Among entertainment stars, the actor Harriet Walter becomes a dame, as does the popular historian Lady Antonia Fraser, while Sheila Hancock and David Suchet, below, become CBEs.

The fashion designer Katharine Hamnett, artist Steve McQueen and retiring head of Radio 4 Mark Damazer are similarly honoured. The singer Annie Lennox receives an OBE for her charitable work, and William Shawcross, the Queen Mother’s official biographer, becomes a commander of the Royal Victorian Order.

Among those receiving the Queen’s police medal are Detective Chief Superintendent Hamish Campbell, commander of the Metropolitan police’s homicide and serious crime directorate, who led the ill-fated investigation into the murder of Jill Dando. Also honoured is PC Ivor MacGregor, who grappled with Princess Anne’s would-be kidnapper in the Mall in 1974.

In sport, the veteran mountaineer Joe Brown becomes a CBE, while two soccer referees – Howard Webb, who refereed last summer’s World Cup final, and Terence Farley, who has spent six decades regulating matches in Durham, both receive MBEs, as does Aslie Pitter, founder of Stonewall FC, the country’s first gay football team. The former rugby player Mike Catt receives an OBE, and golfer Graeme McDowell, who won this year’s US Open and was in the victorious European Ryder Cup team, has an MBE.

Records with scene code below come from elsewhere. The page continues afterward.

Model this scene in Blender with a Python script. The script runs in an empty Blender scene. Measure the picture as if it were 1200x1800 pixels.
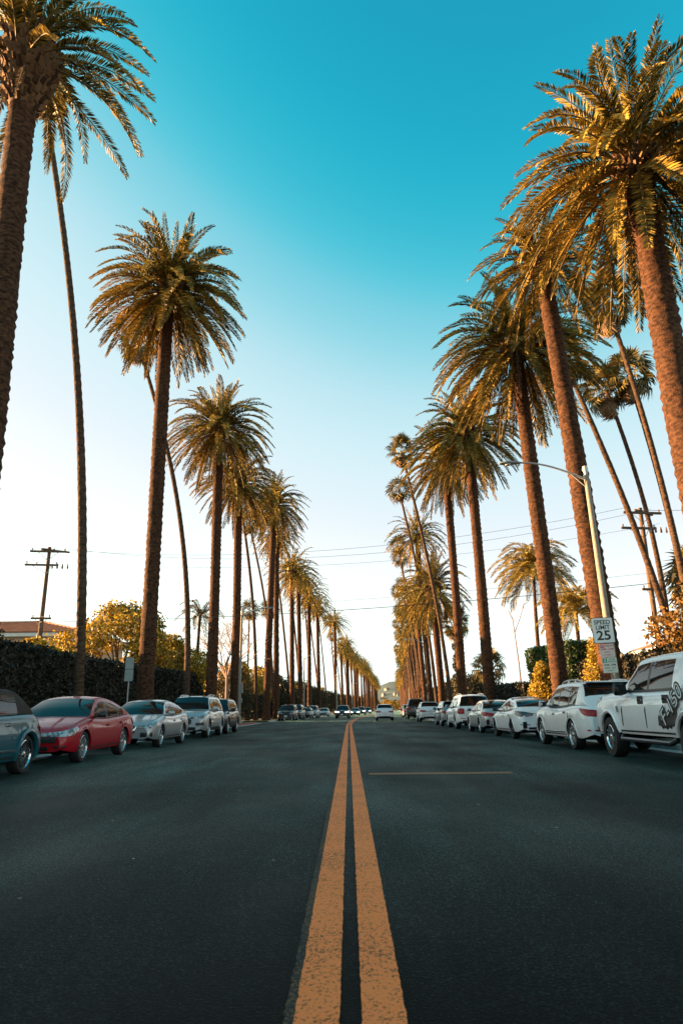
import bpy, math, random
import numpy as np
from mathutils import Vector, Matrix

# ------------------------------------------------------------------ camera, sky, sun, exposure
SC = bpy.context.scene
COL = SC.collection
R = math.radians
SUN_EL, SUN_AZ = 7.6, -78.0          # azimuth: 0 = +Y (down the road), negative = towards -X

cam_d = bpy.data.cameras.new('camera')
cam = bpy.data.objects.new('camera', cam_d)
COL.objects.link(cam)
SC.camera = cam
cam_d.sensor_fit = 'AUTO'
cam_d.sensor_width = 36.0
cam_d.lens = 24.0
cam_d.clip_start = 0.1
cam_d.clip_end = 6000
yaw, pitch, roll = R(0.43), R(16.18), R(-0.6)
fw = Vector((-math.sin(yaw) * math.cos(pitch), math.cos(yaw) * math.cos(pitch), math.sin(pitch)))
rt = Vector((math.cos(yaw), math.sin(yaw), 0))
up = rt.cross(fw)
rt2 = rt * math.cos(roll) + up * math.sin(roll)
up2 = up * math.cos(roll) - rt * math.sin(roll)
cam.matrix_world = Matrix(((rt2.x, up2.x, -fw.x, 0), (rt2.y, up2.y, -fw.y, 0), (rt2.z, up2.z, -fw.z, 1.03), (0, 0, 0, 1)))
cam_d.dof.use_dof = True
cam_d.dof.focus_distance = 24.0
cam_d.dof.aperture_fstop = 4.0

world = bpy.data.worlds.new('World')
SC.world = world
world.use_nodes = True
world.cycles.sampling_method = 'MANUAL'
world.cycles.sample_map_resolution = 1024
wn, wl = world.node_tree.nodes, world.node_tree.links
sky = wn.new('ShaderNodeTexSky')
sky.sky_type = 'NISHITA'
sky.sun_disc = False
sky.sun_elevation = R(SUN_EL)
sky.sun_rotation = R(SUN_AZ)
sky.air_density, sky.dust_density, sky.ozone_density = 1.0, 0.7, 4.5
# the sky's brightness graded to the photograph's teal-to-white scale (one curve per channel), warm where it outshines 1
sep = wn.new('ShaderNodeSeparateColor')
wl.new(sky.outputs[0], sep.inputs[0])
def wmath(op, a, b=None):
    n = wn.new('ShaderNodeMath'); n.operation = op
    for i, v in enumerate((a, b)):
        if v is None: continue
        if isinstance(v, (int, float)): n.inputs[i].default_value = v
        else: wl.new(v, n.inputs[i])
    return n.outputs[0]
glev = wmath('MULTIPLY', wmath('POWER', sep.outputs[1], 1.05), 0.47)
gsat = wmath('MINIMUM', glev, 1.0)
over = wmath('MINIMUM', wmath('MAXIMUM', wmath('SUBTRACT', glev, 1.0), 0.0), 2.0)
chan = []
for pts, k in ((((0, 0), (.20, .012), (.27, .04), (.32, .22), (.41, .58), (.60, .88), (.80, 1.10), (1, 1.38)), 1.5),
               (((0, 0), (.20, .32), (.27, .50), (.32, .65), (.41, .84), (.60, .97), (.80, 1.25), (1, 1.6)), 1.3),
               (((0, 0), (.20, .50), (.27, .66), (.32, .78), (.41, .92), (.60, 1.02), (.80, 1.2), (1, 1.45)), .8)):
    fc = wn.new('ShaderNodeFloatCurve')
    cv = fc.mapping.curves[0]
    cv.points[0].location = (0, 0); cv.points[1].location = (1, pts[-1][1] / 2)
    for q in pts[1:-1]:
        cv.points.new(q[0], q[1] / 2)
    fc.mapping.update()
    wl.new(gsat, fc.inputs['Value'])
    chan.append(wmath('ADD', wmath('MULTIPLY', fc.outputs[0], 2.0), wmath('MULTIPLY', over, k * .4)))
comb = wn.new('ShaderNodeCombineColor')
for i in range(3):
    wl.new(chan[i], comb.inputs[i])
scl = wn.new('ShaderNodeVectorMath'); scl.operation = 'SCALE'; scl.inputs[3].default_value = 1 / .27
wl.new(comb.outputs[0], scl.inputs[0])
wl.new(scl.outputs[0], wn['Background'].inputs[0])
wn['Background'].inputs[1].default_value = 0.05

sun_d = bpy.data.lights.new('sun', 'SUN')
sun_d.energy = 5.0
sun_d.angle = R(0.5)
sun_d.color = (1.0, 0.58, 0.25)
sun = bpy.data.objects.new('sun', sun_d)
COL.objects.link(sun)
SUNV = Vector((math.sin(R(SUN_AZ)) * math.cos(R(SUN_EL)), math.cos(R(SUN_AZ)) * math.cos(R(SUN_EL)), math.sin(R(SUN_EL))))
sun.rotation_euler = SUNV.to_track_quat('Z', 'Y').to_euler()

SC.view_settings.view_transform = 'Standard'
SC.view_settings.look = 'None'
SC.view_settings.gamma = 1.0
SC.view_settings.exposure = 2.43
SC.view_settings.use_curve_mapping = False
SC.render.engine = 'CYCLES'
SC.cycles.max_bounces = 6
SC.cycles.diffuse_bounces = 2
SC.cycles.glossy_bounces = 3
SC.cycles.transmission_bounces = 3
SC.cycles.sample_clamp_indirect = 4.0
SC.cycles.use_denoising = True
SC.cycles.denoising_prefilter = 'NONE'

# ------------------------------------------------------------------ materials
def _mat(name):
    m = bpy.data.materials.new(name)
    m.use_nodes = True
    nt = m.node_tree
    b = nt.nodes['Principled BSDF']
    return m, nt, b

def vec(c):
    return (c[0], c[1], c[2], 1.0)

def pmat(name, c1, c2=None, rough=0.6, scale=6.0, bump=0.0, bscale=None, metal=0.0, spec=0.5, coat=0.0, detail=4, stretch=None, island=0.0, objrand=0.0, transl=0.0, coords='Object', contrast=(0.35, 0.65)):
    m, nt, b = _mat(name)
    N, L = nt.nodes, nt.links
    b.inputs['Roughness'].default_value = rough
    b.inputs['Metallic'].default_value = metal
    b.inputs['Specular IOR Level'].default_value = spec
    b.inputs['Coat Weight'].default_value = coat
    b.inputs['Coat Roughness'].default_value = 0.03
    if c2 is None:
        c2 = tuple(x * 0.9 for x in c1)
    tc = N.new('ShaderNodeTexCoord')
    mp = N.new('ShaderNodeMapping')
    L.new(tc.outputs[coords], mp.inputs[0])
    if stretch:
        mp.inputs['Scale'].default_value = stretch
    ns = N.new('ShaderNodeTexNoise')
    ns.inputs['Scale'].default_value = scale
    ns.inputs['Detail'].default_value = detail
    L.new(mp.outputs[0], ns.inputs['Vector'])
    rp = N.new('ShaderNodeValToRGB')
    rp.color_ramp.elements[0].position, rp.color_ramp.elements[1].position = contrast
    rp.color_ramp.elements[0].color, rp.color_ramp.elements[1].color = vec(c1), vec(c2)
    fac = ns.outputs['Fac']
    if island or objrand:
        if island:
            g = N.new('ShaderNodeNewGeometry'); src = g.outputs['Random Per Island']; k = island
        else:
            g = N.new('ShaderNodeObjectInfo'); src = g.outputs['Random']; k = objrand
        mx = N.new('ShaderNodeMix'); mx.data_type = 'FLOAT'
        mx.inputs[0].default_value = k
        L.new(fac, mx.inputs[2]); L.new(src, mx.inputs[3])
        fac = mx.outputs[0]
    L.new(fac, rp.inputs[0])
    L.new(rp.outputs[0], b.inputs['Base Color'])
    if bump:
        n2 = N.new('ShaderNodeTexNoise')
        n2.inputs['Scale'].default_value = bscale or scale * 3
        n2.inputs['Detail'].default_value = 5
        L.new(mp.outputs[0], n2.inputs['Vector'])
        bp = N.new('ShaderNodeBump')
        bp.inputs['Strength'].default_value = bump
        bp.inputs['Distance'].default_value = 0.03
        L.new(n2.outputs['Fac'], bp.inputs['Height'])
        L.new(bp.outputs[0], b.inputs['Normal'])
    if transl:
        t = N.new('ShaderNodeBsdfTranslucent')
        L.new(rp.outputs[0], t.inputs['Color'])
        ms = N.new('ShaderNodeMixShader')
        ms.inputs[0].default_value = transl
        L.new(b.outputs[0], ms.inputs[1]); L.new(t.outputs[0], ms.inputs[2])
        L.new(ms.outputs[0], N['Material Output'].inputs['Surface'])
    return m

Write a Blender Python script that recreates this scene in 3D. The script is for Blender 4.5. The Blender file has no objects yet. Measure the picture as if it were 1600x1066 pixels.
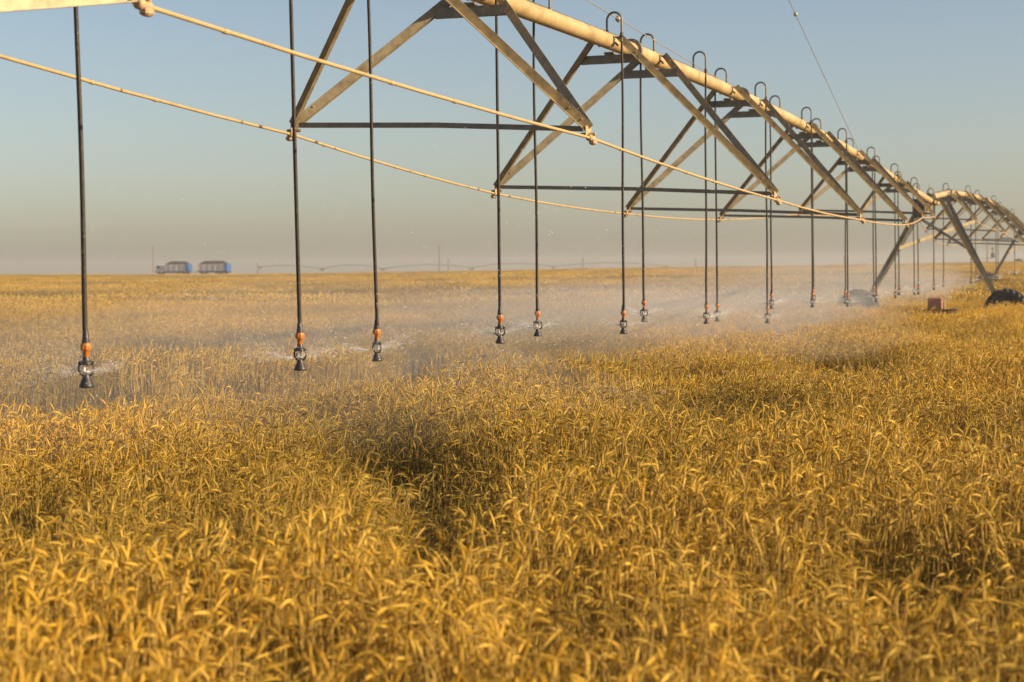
import bpy, bmesh, math, random
import numpy as np
from mathutils import Vector, Matrix
random.seed(7)
rng = np.random.default_rng(11)
R = math.radians
SC = bpy.context.scene
COL = SC.collection

# ------------------------------------------------------------------ layout
F = 2800.0                      # focal length in pixels of the 1600 px wide photograph
EYE = 1.92
T = 6.1                         # pipe section length
TH = math.atan2(967, F)
D = Vector((math.sin(TH), math.cos(TH), 0))      # along the pipeline, away
P = Vector((math.cos(TH), -math.sin(TH), 0))     # across it, to the right
Z = Vector((0, 0, 1))
X0 = -5.70
SPAN = 8.16 * T
SUN_AZ, SUN_EL = R(107), R(21)

def pt(t, w, h):
    """t pipe sections along, w metres across, h metres above the ground datum"""
    return Vector((X0, 0, 0)) + D * (T * t) + P * w + Z * h

# ------------------------------------------------------------------ terrain
_U = np.array([-3000, 0, 400, 750, 1000, 1400, 1600, 2000, 4600], float)
_E = np.array([-2.0, -1.5, -4.0, -2.1, 0.7, 2.6, 5.0, 6, 6], float)
def terrain(x, y):
    x = np.asarray(x, float); y = np.asarray(y, float)
    r = np.hypot(x, y)
    u = 800 + F * x / np.maximum(y, 1e-3)
    u = np.where(y > 0.2 * np.abs(x), u, np.where(x < 0, -3000, 4600))
    G = EYE - 0.75 + np.interp(u, _U, _E) * 380 / F
    s = np.clip((r - 45) / 335, 0, 1)
    z = G * s
    z = z - np.clip(r - 385, 0, 300) * 0.008
    w = np.clip(r / 40, 0, 1)
    z = z + 0.035 * np.sin(x * 0.9 + 1.3) * np.sin(y * 0.55) * (1 - s) + 0.08 * w * np.sin(x * 0.11 + 0.6) * np.sin(y * 0.07 + 1.1) * (1 - s)
    return z

def tz(x, y):
    return float(terrain(x, y))

# ------------------------------------------------------------------ object helpers
def tag(o, label=None, cat=None, group=None, kind=None):
    if label: o['label'] = label
    if cat: o['category'] = cat
    if group: o['group'] = group
    if kind: o['kind'] = kind
    return o

def empty(name, loc, rz=0.0):
    o = bpy.data.objects.new(name, None)
    o.empty_display_size = 0.2
    COL.objects.link(o); o.location = loc; o.rotation_euler = (0, 0, rz)
    return o

def copy_tree(o, parent=None):
    c = o.copy(); COL.objects.link(c)
    if parent is not None: c.parent = parent
    for ch in list(o.children):
        copy_tree(ch, c)
    return c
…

Nearly 1,000 people have been listed in today’s awards, three-quarters of them described as local heroes. Nearly 45% of the list are women and 7.6% are from ethnic minorities. In total, 11% of the awards are for those working in education, 8% in health, 14% in industry and the economy, 3% in science and technology, 7% in arts and the media and 4% in sport. More than half the recipients of MBEs were nominated by the public, a practice started more than a decade ago by John Major.

An official said the prime minister had asked that a majority of awards should go to supporters of the big society, adding: “There has been a subtle change of emphasis.”